Le gouvernement du Québec a lancé, en juin, sa consultation nationale sur le territoire et les activités agricoles. Un rapport synthèse, prévu en mars 2024, évaluera la possibilité de « moderniser » la Loi sur la protection du territoire et des activités agricoles (LPTAA) et de mettre en place « diverses mesures ».
Dans notre mémoire sur le premier thème de la consultation (le territoire agricole), nous avons rappelé que la zone agricole québécoise ne représente qu’environ 4 % du territoire et qu’elle constitue donc une ressource limitée, non renouvelable et essentielle à l’autonomie et la sécurité alimentaires des Québécoises et des Québécois. Surtout à la lumière des changements climatiques, et d’autant plus que les agricultrices et les agriculteurs n’ont accès qu’à la moitié (2 %) de cette superficie en raison de nombreux obstacles. Avec seulement 0,24 hectare (ha) en culture par habitant, le Québec a un ratio 15 fois plus bas que l’Alberta, 6 fois plus bas que le Canada, 2 fois plus bas que la France et 5 fois plus bas que les États-Unis!

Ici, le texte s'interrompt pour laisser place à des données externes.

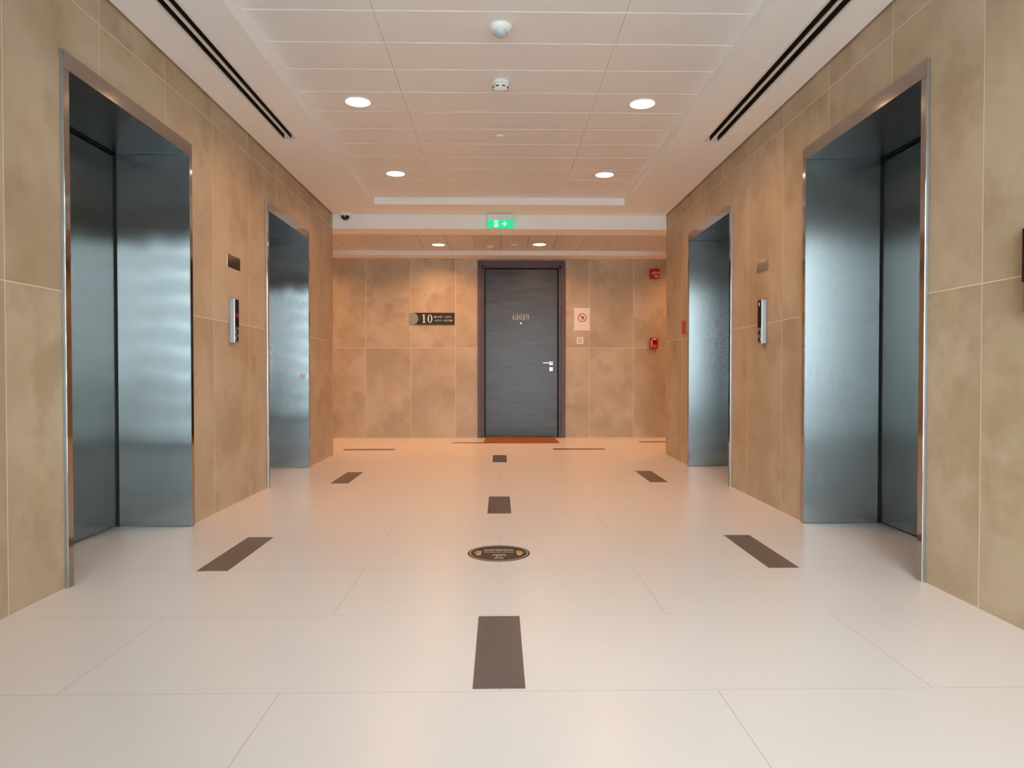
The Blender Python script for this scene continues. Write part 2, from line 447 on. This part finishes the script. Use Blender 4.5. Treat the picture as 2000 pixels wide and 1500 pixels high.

Nous avons aussi déploré le fait que la zone agricole continue malgré tout d’être grugée par l’étalement urbain, l’activité de spéculateurs financiers et immobiliers, les projets industriels et la construction d’infrastructures, notamment pour le transport. À cet égard, les documents fournis dans le cadre de la consultation indiquent que « l’étendue de la zone agricole (environ 6,3 millions d’hectares) est relativement stable depuis 1988 » en raison des exclusions (24 651 ha) et des inclusions (28 235 ha).
Cette analyse est toutefois incomplète, car elle fait abstraction des milliers d’hectares sacrifiés en raison d’utilisations non agricoles (drainage de terrains municipaux, servitudes de passage, etc.), qui amputent un territoire donné de ses activités agricoles sans pour autant procéder à un dézonage (exclusion) en bonne et due forme. Dans les faits et en raison de ce recours croissant à des exclusions « déguisées », la zone verte est déficitaire d’environ 57 000 hectares depuis 1998. Une gestion plus saine de l’urbanisation, incluant la consolidation des pôles urbains existants, la concentration de la croissance urbaine, la requalification des secteurs urbains existants ainsi que la densification et l’intensification des usages, est donc plus nécessaire que jamais!
Nous avons aussi abordé les références persistantes du gouvernement québécois à la protection des « meilleures » terres agricoles ainsi que l’insistance préoccupante des documents de consultation sur la qualification des sols. Certains pourraient penser qu’on tente de mettre subtilement la table à une protection accrue pour certains sols et moindre pour d’autres, comme le réclament plusieurs élus municipaux.
Cette nouvelle doctrine du « protéger moins, mais protéger mieux » ne passe pas la rampe. D’une part, la qualification des sols ne suffit pas à établir le potentiel, les possibilités et les occasions réelles d’utilisation. D’ailleurs, rappelons que c’est sur plusieurs terres jugées « de moins bonne qualité » que se font certaines des cultures les plus emblématiques du Québec (ex. : érable, bleuets, canneberges). Toutes les superficies agricoles sont importantes et propices à des activités agricoles et forestières, peu importe leur classification.
D’autre part, ces références répétées à la protection des « meilleures » terres donnent raison aux intervenants municipaux qui réclament plus de flexibilité. Considérant que la Commission de protection du territoire agricole du Québec (CPTAQ) a déjà un taux d’autorisation moyen de 74 %, il faut écarter cet appel à des accommodements. Un retour à l’époque où chaque municipalité pouvait formuler ses propres demandes d’exclusion, une prérogative réservée aux municipalités régionales de comté et aux communautés métropolitaines depuis l’adoption du projet de loi 103 en 2021, est aussi à proscrire.
Pour ces raisons et plusieurs autres, nous avons demandé au gouvernement du Québec de défendre intégralement le territoire agricole, incluant la primauté de la LPTAA, et de renforcer tous les mécanismes nécessaires à sa protection. Le principe de « zéro perte nette » en zone verte, c’est-à-dire aucune nouvelle perte de superficie agricole ou forestière, fait partie de la solution. Lors d’un récent webinaire tenu dans le cadre de la consultation, la très vaste majorité des intervenants ont tenu des propos de même nature, incluant les trois chercheurs invités. Les faux arguments de celles et ceux qui considèrent notre garde-manger comme une zone en attente de développement sont incompatibles avec les besoins alimentaires et climatiques des Québécoises et Québécois.